Selain pemilahan sampah, Si Pesut juga mempertimbangkan penggunaan insinerator sebagai metode pengolahan sampah residu yang tidak dapat didaur ulang. Namun, hingga kini, kajian anggaran untuk pengadaan teknologi ini masih dalam tahap awal.
“Jika biaya pengadaannya dapat ditekan hingga kisaran Rp10 juta per unit, maka kita bisa memanfaatkan program Probebaya.
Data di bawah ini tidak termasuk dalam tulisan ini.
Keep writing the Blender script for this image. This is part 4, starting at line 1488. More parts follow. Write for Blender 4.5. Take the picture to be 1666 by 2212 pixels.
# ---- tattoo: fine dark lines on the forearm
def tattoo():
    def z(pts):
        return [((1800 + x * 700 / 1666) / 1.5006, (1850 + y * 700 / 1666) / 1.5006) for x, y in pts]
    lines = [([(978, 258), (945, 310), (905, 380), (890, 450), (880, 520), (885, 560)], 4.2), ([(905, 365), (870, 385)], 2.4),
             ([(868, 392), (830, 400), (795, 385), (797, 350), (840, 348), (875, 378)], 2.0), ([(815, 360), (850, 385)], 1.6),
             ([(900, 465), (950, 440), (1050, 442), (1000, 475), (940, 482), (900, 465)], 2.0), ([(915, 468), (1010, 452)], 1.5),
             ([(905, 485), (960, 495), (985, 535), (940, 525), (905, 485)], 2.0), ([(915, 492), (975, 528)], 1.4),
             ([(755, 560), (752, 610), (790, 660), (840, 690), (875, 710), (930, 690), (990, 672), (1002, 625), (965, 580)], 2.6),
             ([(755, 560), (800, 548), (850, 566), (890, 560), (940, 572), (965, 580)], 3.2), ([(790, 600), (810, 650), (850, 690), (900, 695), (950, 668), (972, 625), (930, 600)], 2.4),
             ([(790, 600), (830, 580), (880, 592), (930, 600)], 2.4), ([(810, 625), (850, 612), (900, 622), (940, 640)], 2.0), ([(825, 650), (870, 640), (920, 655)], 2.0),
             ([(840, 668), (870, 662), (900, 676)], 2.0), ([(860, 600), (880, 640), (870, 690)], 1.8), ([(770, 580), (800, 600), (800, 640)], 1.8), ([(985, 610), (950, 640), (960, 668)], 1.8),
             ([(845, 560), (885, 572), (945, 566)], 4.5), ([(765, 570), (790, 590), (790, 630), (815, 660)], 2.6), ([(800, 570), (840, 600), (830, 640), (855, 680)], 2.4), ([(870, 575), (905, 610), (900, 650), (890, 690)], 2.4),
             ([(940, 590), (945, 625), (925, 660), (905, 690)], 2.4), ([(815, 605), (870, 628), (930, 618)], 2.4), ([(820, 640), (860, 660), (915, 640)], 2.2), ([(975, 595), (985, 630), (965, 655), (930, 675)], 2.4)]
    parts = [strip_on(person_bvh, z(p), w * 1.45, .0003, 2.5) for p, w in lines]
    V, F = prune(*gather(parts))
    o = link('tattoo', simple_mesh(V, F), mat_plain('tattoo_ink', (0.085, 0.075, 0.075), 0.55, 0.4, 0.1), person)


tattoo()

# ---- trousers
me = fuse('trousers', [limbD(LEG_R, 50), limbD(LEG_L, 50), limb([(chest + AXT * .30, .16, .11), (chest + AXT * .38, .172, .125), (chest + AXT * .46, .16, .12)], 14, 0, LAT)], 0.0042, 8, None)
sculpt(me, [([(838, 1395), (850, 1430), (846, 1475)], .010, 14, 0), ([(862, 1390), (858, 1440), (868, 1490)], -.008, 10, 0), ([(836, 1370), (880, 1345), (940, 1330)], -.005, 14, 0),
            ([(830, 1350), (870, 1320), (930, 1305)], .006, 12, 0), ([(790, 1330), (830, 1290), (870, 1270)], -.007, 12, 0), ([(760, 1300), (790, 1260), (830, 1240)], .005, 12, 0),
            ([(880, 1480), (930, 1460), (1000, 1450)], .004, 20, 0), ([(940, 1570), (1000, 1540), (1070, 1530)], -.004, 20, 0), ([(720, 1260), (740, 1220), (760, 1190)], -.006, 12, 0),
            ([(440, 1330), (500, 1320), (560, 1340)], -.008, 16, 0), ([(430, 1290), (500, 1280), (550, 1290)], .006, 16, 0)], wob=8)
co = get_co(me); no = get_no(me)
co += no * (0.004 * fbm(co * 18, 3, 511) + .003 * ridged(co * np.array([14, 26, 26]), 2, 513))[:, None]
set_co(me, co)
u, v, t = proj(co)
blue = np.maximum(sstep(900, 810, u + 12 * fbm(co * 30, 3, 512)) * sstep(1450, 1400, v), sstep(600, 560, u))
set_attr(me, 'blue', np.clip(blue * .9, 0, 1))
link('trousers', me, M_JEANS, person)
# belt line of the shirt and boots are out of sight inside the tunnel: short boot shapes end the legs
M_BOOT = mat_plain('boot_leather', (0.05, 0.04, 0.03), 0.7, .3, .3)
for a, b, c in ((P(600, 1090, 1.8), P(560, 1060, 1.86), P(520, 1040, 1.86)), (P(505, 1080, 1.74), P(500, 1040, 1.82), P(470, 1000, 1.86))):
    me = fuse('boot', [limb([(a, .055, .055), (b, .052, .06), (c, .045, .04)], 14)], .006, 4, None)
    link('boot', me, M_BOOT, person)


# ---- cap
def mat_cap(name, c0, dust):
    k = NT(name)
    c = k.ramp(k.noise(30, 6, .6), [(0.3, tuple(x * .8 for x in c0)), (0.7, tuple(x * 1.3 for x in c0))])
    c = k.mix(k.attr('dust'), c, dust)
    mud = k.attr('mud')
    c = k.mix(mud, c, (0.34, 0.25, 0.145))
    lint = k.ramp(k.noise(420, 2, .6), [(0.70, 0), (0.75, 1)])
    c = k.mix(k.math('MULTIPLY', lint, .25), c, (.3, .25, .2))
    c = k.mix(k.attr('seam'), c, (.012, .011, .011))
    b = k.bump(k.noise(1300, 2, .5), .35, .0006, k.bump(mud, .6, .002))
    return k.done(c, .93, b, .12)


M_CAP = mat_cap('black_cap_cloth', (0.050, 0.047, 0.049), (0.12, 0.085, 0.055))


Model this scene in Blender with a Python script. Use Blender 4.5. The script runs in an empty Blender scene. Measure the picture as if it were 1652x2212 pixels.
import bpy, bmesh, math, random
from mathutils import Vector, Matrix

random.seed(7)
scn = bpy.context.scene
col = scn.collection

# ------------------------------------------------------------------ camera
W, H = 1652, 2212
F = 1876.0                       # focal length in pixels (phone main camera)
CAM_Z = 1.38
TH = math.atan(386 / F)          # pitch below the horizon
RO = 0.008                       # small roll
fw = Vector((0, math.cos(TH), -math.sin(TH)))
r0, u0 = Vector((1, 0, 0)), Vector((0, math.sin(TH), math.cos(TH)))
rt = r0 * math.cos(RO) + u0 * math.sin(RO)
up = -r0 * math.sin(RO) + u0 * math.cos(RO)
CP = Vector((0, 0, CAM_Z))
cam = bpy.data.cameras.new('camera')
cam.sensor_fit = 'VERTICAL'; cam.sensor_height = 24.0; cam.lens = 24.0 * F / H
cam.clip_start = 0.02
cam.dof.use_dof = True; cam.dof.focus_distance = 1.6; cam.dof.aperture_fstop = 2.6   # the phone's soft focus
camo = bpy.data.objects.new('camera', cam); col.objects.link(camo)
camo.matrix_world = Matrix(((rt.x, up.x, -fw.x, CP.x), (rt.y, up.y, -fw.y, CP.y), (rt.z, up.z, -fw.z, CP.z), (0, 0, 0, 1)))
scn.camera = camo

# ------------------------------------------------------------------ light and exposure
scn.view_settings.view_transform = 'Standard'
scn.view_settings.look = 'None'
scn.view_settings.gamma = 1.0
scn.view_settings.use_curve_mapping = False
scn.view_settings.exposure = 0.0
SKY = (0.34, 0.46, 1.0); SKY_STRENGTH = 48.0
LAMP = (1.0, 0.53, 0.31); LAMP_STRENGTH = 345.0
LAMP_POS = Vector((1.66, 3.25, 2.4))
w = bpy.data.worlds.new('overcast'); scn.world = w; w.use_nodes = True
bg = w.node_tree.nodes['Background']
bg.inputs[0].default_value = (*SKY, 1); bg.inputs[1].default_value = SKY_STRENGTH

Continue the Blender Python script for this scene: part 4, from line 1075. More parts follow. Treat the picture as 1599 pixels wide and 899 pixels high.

Sebagai langkah awal, dua RT dengan karakteristik berbeda akan dijadikan proyek percontohan untuk menerapkan Si Pesut. Satu RT di kawasan permukiman padat penduduk, dan satu lagi di lingkungan perumahan.
“Dua lingkungan ini dipilih agar kita bisa melihat bagaimana penerimaan masyarakat terhadap program ini. Jika ada kendala, kita bisa mengevaluasi dan menyempurnakan sistem sebelum diterapkan secara luas,” tambah Andriansyah.
Uji coba sistem ini dijadwalkan dimulai setelah Lebaran Idulfitri, sementara perancangan dan penyempurnaan sistem akan dilakukan selama bulan Ramadan.
Dengan berbagai inovasi yang diusung, Si Pesut diharapkan tidak hanya menjadi solusi teknis dalam pengelolaan sampah, tetapi juga mampu membangun budaya baru dalam kesadaran lingkungan di Kota Samarinda.